According to these musicologically informed musicians, you will only find 24 arias still extant from Krieger’s 34 (or thereabouts) operas and singspiels.  So this compendium forms the greater part of his stage work to survive, although it hasn’t done so very well.  The allocation of particular arias to specific characters presents problems – necessarily so when all you have to work with are fragments.  And the trio has engaged in further forensic work by stripping back the detail inserted by editor Hans Joachim Moser for his 1930 Nagels Verlag publication of German songs.  Throughout, the dominant orchestral input – the top string line, I suppose –  is mainly entrusted to the bassoon: a process that leaves Amanda Cole very exposed.

This represents admirable, scouring treatment of the composer’s work, taking it back to a bare-bones stage.  My problem is a simple one: the arias often lack any context.  For example, the single extract from Der wiederkehrende Phoebus, a song about agility not just being witchcraft, is a spirited construct but without any trace of the opera’s libretto or cast of characters, it presents as an enigmatic operatic orphan.

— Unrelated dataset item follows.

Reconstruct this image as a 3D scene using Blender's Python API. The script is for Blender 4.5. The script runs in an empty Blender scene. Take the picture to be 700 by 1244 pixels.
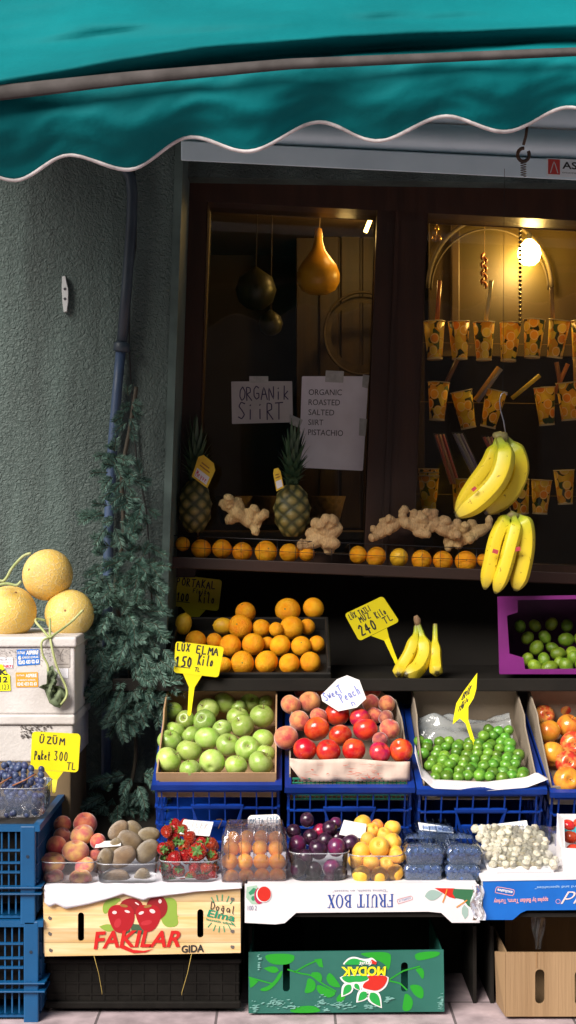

Further, quite a few of the tracks are brief; three come in under a minute and the average length is a touch over two minutes.  In fact, the most substantial offering – Liebespein from Cecrops mit seinen drei Tochtern – lasts 6 minutes and yet what you learn through its duration amounts to very little in terms of insight into Krieger’s compositional technique.  Still, these musicians do good service for the Flora work with nine arias; the Cecrops and Procris works are represented by five numbers each.

Of course, the actual sound of these arias is circumscribed with few signs of inserted fanciful flights from any of the performing trio.  But the general effect is – almost necessarily – reminiscent of Bach,  mainly in the melodic movement, not in the underpinning craft where Krieger is less concerned with inventiveness but more with felicity of utterance, as in An die Sonnengott from the Flora opera: an address to Titan/Apollo which is fluent and engaging but straight out of the salon.  Then, by contrast, Verliebtes Weinen und Lachen holds a few moments that remind you of Monteverdi’s operatic declamations.

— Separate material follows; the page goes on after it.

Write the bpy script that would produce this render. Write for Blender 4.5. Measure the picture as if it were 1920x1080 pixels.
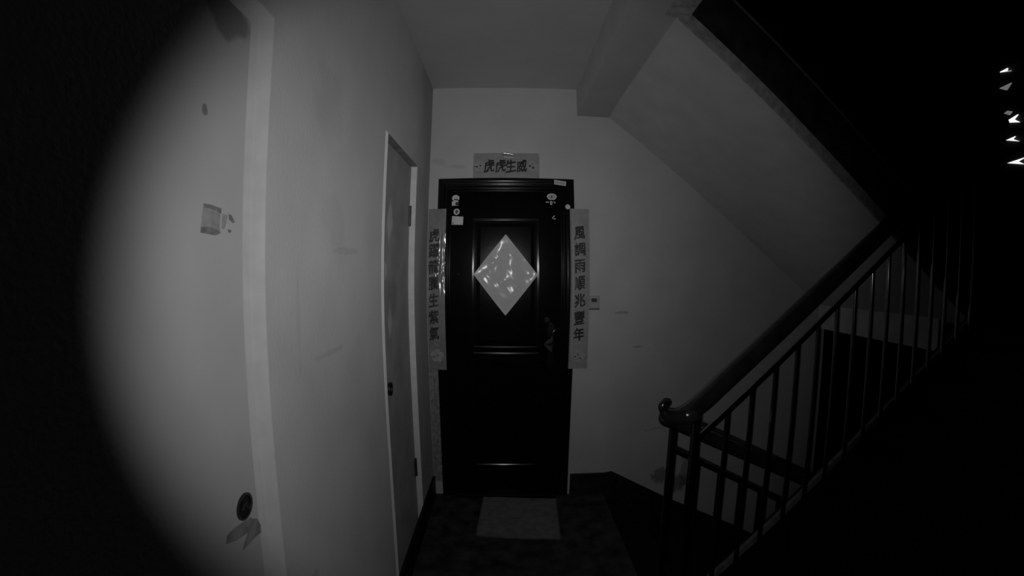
import bpy, bmesh, math, random
from mathutils import Vector, Matrix, noise
R = math.radians
scene = bpy.context.scene
col = scene.collection
for o in list(bpy.data.objects):
    bpy.data.objects.remove(o)

# ------------------------------------------------------------------ camera
XL, D, XB1, XB2, ZB, HC, CZ = -0.4774, 2.9388, 0.4570, 0.6698, 2.515, 2.70, 1.533
SL = 0.647                                     # stair slope per metre of x
cam = bpy.data.cameras.new('camera')
cam_o = bpy.data.objects.new('camera', cam)
col.objects.link(cam_o)
right = Vector((0.99987960, -0.01464153, 0.00513829))
up = Vector((-0.00448410, 0.04436811, 0.99900519))
fwd = Vector((0.01485494, 0.99890792, -0.04429711))
m = Matrix.Identity(4)
for i in range(3):
    m[i][0], m[i][1], m[i][2] = right[i], up[i], -fwd[i]
m[2][3] = CZ
cam_o.matrix_world = m
cam.sensor_fit = 'HORIZONTAL'
cam.sensor_width = 36
cam.lens = 15.6
cam.clip_start = 0.01
cam.type = 'PANO'                              # the door camera's barrel-distorting wide lens
cam.panorama_type = 'FISHEYE_LENS_POLYNOMIAL'
cam.fisheye_fov = R(180)
cam.fisheye_polynomial_k0 = 0
for i, k in enumerate((0.05506653290810136, 0.0015962981242198058, -0.0001431119322790621, 2.405398550051714e-06)):
    setattr(cam, 'fisheye_polynomial_k%d' % (i + 1), -k)
scene.camera = cam_o

# ------------------------------------------------------------------ world, light, exposure
w = bpy.data.worlds.new('night')
scene.world = w
w.use_nodes = True
w.node_tree.nodes['Background'].inputs[0].default_value = (0, 0, 0, 1)
w.node_tree.nodes['Background'].inputs[1].default_value = 0

LED_POWER = 50.0
ld = bpy.data.lights.new('infrared_lamp', 'SPOT')   # the camera's own infrared lamp
ld.energy = LED_POWER
ld.spot_size = R(93.2)
ld.spot_blend = 0.40
ld.shadow_soft_size = 0.004
ld.use_nodes = True
nt = ld.node_tree
em = nt.nodes['Emission']
tc = nt.nodes.new('ShaderNodeTexCoord')
dt = nt.nodes.new('ShaderNodeVectorMath'); dt.operation = 'DOT_PRODUCT'
dt.inputs[1].default_value = (0.0, math.sin(R(8.5)), -math.cos(R(8.5)))   # the beam leans a little upward
ab = nt.nodes.new('ShaderNodeMath'); ab.operation = 'ABSOLUTE'
rp = nt.nodes.new('ShaderNodeValToRGB')        # the lamp's beam profile over cos(angle off its axis)
nt.links.new(tc.outputs['Normal'], dt.inputs[0])
nt.links.new(dt.outputs['Value'], ab.inputs[0])
nt.links.new(ab.outputs[0], rp.inputs[0])
BEAM = [(.64, .16), (.74, .175), (.82, .24), (.866, .29), (.906, .39), (.94, .53), (.966, .68), (.985, .84), (1.0, 1.0)]
while len(rp.color_ramp.elements) < len(BEAM):
    rp.color_ramp.elements.new(0.5)
for e, (p, v) in zip(rp.color_ramp.elements, BEAM):
    e.position = p
    e.color = (v, v, v, 1)
nt.links.new(rp.outputs[0], em.inputs['Strength'])
lo = bpy.data.objects.new('infrared_lamp', ld)
col.objects.link(lo)
lo.location = (-0.012, 0.0, CZ - 0.012)
lo.rotation_euler = (R(90 - 2.5), 0, R(0.2))

vs = scene.view_settings
vs.view_transform = 'Standard'
vs.look = 'None'
vs.gamma = 1
vs.exposure = 0
vs.use_curve_mapping = False

# ------------------------------------------------------------------ materials
def mat(name, base, rough=0.6, var=0.0, scale=8.0, bump=0.0, bscale=60.0, spec=0.5, blots=(), metal=0.0, detail=5.0, coat=0.0, dr=None):
    """grey procedural material: noise-varied base, optional stains and tone patches at fixed places, fine bump"""
    mt = bpy.data.materials.new(name)
    mt.use_nodes = True
    nt = mt.node_tree
    b = nt.nodes['Principled BSDF']
    b.inputs['Roughness'].default_value = rough
    b.inputs['Specular IOR Level'].default_value = spec
    b.inputs['Metallic'].default_value = metal
    b.inputs['Coat Weight'].default_value = coat
    b.inputs['Diffuse Roughness'].default_value = (1.0 if rough > 0.55 else 0.0) if dr is None else dr
    b.inputs['Coat Roughness'].default_value = 0.08
    geo = nt.nodes.new('ShaderNodeNewGeometry')
    n = nt.nodes.new('ShaderNodeTexNoise')
    n.inputs['Scale'].default_value = scale
    n.inputs['Detail'].default_value = detail
    nt.links.new(geo.outputs['Position'], n.inputs['Vector'])
    mr = nt.nodes.new('ShaderNodeMapRange')
    mr.inputs[1].default_value = 0.3
    mr.inputs[2].default_value = 0.7
    mr.inputs[3].default_value = base * (1 - var)
    mr.inputs[4].default_value = base * (1 + var)
    nt.links.new(n.outputs[0], mr.inputs[0])
    val = mr.outputs[0]
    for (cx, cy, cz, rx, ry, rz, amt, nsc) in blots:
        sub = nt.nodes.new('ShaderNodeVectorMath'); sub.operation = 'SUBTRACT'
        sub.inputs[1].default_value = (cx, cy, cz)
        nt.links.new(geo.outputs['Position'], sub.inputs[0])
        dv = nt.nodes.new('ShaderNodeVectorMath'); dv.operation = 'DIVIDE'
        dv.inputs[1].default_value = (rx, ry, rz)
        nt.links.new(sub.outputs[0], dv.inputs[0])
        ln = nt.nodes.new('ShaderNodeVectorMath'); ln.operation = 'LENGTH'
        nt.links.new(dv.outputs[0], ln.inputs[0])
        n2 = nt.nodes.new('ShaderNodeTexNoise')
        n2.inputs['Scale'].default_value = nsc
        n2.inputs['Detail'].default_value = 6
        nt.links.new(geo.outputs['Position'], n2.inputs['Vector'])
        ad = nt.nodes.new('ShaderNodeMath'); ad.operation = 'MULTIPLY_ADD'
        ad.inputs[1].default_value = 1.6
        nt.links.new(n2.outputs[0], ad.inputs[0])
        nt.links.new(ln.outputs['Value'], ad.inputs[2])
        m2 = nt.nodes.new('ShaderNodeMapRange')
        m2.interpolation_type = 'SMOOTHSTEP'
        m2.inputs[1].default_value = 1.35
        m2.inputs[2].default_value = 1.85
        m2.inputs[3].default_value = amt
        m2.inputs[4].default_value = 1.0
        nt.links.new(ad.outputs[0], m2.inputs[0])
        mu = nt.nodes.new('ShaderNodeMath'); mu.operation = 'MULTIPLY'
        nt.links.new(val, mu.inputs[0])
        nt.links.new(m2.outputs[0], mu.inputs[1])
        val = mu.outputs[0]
    nt.links.new(val, b.inputs['Base Color'])
    if bump:
        n3 = nt.nodes.new('ShaderNodeTexNoise')
        n3.inputs['Scale'].default_value = bscale
        n3.inputs['Detail'].default_value = 4
        nt.links.new(geo.outputs['Position'], n3.inputs['Vector'])
        bp = nt.nodes.new('ShaderNodeBump')
        bp.inputs['Strength'].default_value = bump
        bp.inputs['Distance'].default_value = 0.004
        nt.links.new(n3.outputs[0], bp.inputs['Height'])
        nt.links.new(bp.outputs[0], b.inputs['Normal'])
    return mt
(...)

More often, the composer’s bent turns to simple lyrics that don’t make many chromatic waves, like the assertively plaintive Der Heissverliebte where, as in several other arias, the bassoon takes over the vocal line for a verse or two; although you can’t rely on this textural relief as in Coridon in Geldnoten where Cole sings the same rather uninspired material four times.  The first opportunity in these Flora extracts where you’d hope to get a hold on the composer in slightly extended format is the concluding Sommerfreuden, a 6/8 pastorale of some charm; but this is simply an aria with more verses than its predecessors.

The Cecrops group begins with that long Liebespein.  Again, this is an amiable plaint but its melodic shape is predictable and, while the players’ efforts to deck it with some ornamentation are welcome, they’re not enough to compensate for its pedestrian inspiration.  Ach! Pandrose, more concise, is brisk, almost a march and, without decrying Cole’s interpretation, might have benefited from being sung by a sturdy baritone.  The lack of harmonic variety emerges pretty plainly in Die holde Nacht where the tonal centre – D minor? – hardly moves throughout the aria.  Similarly, in Schmilz, hartes Herz!, a feint to the dominant is the only variety offered in a deft but unadventurous little lyric.

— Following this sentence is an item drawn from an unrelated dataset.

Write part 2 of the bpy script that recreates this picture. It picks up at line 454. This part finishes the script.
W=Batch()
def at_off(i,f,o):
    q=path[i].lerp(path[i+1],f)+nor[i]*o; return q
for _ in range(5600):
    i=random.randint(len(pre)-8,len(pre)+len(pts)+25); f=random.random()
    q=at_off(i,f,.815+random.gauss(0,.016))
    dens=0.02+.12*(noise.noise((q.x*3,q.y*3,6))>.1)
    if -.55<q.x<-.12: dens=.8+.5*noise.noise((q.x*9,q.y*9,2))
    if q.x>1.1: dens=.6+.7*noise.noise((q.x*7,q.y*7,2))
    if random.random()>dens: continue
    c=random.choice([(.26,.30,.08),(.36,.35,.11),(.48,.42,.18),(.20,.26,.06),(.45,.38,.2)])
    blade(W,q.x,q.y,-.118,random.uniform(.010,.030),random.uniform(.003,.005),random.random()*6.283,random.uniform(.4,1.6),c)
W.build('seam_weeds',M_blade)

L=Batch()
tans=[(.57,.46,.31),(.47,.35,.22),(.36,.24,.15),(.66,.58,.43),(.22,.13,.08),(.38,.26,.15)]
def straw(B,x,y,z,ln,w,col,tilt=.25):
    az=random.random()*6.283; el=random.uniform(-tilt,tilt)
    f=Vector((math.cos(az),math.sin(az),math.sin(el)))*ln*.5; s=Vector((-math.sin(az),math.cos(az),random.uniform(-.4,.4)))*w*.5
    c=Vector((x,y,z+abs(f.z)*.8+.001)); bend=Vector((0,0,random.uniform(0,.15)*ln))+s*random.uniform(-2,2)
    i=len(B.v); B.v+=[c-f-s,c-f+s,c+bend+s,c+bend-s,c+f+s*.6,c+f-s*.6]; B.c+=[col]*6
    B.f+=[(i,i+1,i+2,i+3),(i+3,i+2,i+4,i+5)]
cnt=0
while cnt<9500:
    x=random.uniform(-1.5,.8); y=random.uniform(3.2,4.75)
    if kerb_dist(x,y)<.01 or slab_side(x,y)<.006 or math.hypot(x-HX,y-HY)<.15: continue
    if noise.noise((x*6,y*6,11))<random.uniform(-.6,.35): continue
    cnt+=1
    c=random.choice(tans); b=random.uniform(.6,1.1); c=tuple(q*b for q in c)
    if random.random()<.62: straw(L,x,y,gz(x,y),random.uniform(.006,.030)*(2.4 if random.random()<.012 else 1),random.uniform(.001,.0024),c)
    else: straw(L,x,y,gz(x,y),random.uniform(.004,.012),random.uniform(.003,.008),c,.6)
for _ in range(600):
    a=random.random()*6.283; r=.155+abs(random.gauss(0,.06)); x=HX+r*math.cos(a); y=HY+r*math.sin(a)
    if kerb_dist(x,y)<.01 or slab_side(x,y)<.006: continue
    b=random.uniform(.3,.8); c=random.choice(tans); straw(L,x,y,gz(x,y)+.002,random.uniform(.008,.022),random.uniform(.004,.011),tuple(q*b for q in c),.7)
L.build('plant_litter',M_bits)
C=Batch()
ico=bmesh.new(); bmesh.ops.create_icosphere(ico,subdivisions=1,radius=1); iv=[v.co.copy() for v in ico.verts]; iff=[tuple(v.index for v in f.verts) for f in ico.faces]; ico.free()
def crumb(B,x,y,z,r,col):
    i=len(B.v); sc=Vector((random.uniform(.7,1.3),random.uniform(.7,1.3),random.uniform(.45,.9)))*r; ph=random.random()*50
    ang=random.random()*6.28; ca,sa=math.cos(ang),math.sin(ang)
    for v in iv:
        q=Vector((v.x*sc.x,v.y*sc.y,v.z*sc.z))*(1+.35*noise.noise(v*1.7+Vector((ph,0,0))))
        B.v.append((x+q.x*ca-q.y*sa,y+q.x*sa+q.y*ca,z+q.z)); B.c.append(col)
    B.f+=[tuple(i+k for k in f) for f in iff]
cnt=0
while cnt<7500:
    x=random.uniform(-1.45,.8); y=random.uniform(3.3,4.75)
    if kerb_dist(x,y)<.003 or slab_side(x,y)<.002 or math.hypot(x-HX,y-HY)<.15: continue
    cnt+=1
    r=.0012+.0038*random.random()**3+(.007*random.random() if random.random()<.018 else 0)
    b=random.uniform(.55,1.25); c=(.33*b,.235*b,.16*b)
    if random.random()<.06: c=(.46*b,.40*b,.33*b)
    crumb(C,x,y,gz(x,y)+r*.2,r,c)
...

By the time you reach the Cephalus und Procris bracket, you have settled into the Krieger ethos: there will be no surprises and the melodies will be well-crafted but unexceptional.  An die Einsamkeit opens interestingly enough with a set of two phrases beginning with a sustained vocal note, but moves into near-orthodoxy although the  later unexpectedly high-ranging stages put a strain on Cole’s production and pitching.  Du ungluckseliger Morgenstern is more interesting for its steady pace and its momentary forays into the relative major and melodic minor territories, even if the vocal range seems more constricted than usual.

Brewer deals efficiently with the B flat Variations.  They offer few interpretative challenges and the harpsichordist observes all repeats.  Early on, Krieger indulges us in a touch of chromaticism, but not enough to lead us too far away from the home key at any stage.  The usual suspects turn up: triplets, running semiquavers in the left hand, pseudo-canons between the hands, registral statement and response, melodic mock-angularity, two-part inventions, paring-back to a bare outline, time-signature changes, widely-spaced parallel motion: the whole box of tricks more familiar to us from Handel’s harpsichord suites.

Finally, where do the dew gatherers come into it?  It has to do with Cecrops’ daughters.  One of them, Pandrose, was goddess of the dew; one of her other sisters is named Herse, which is Greek for ‘dew’.  Interesting to know but most of this CD’s content is more earth-bound in nature than this ephemeral title suggests.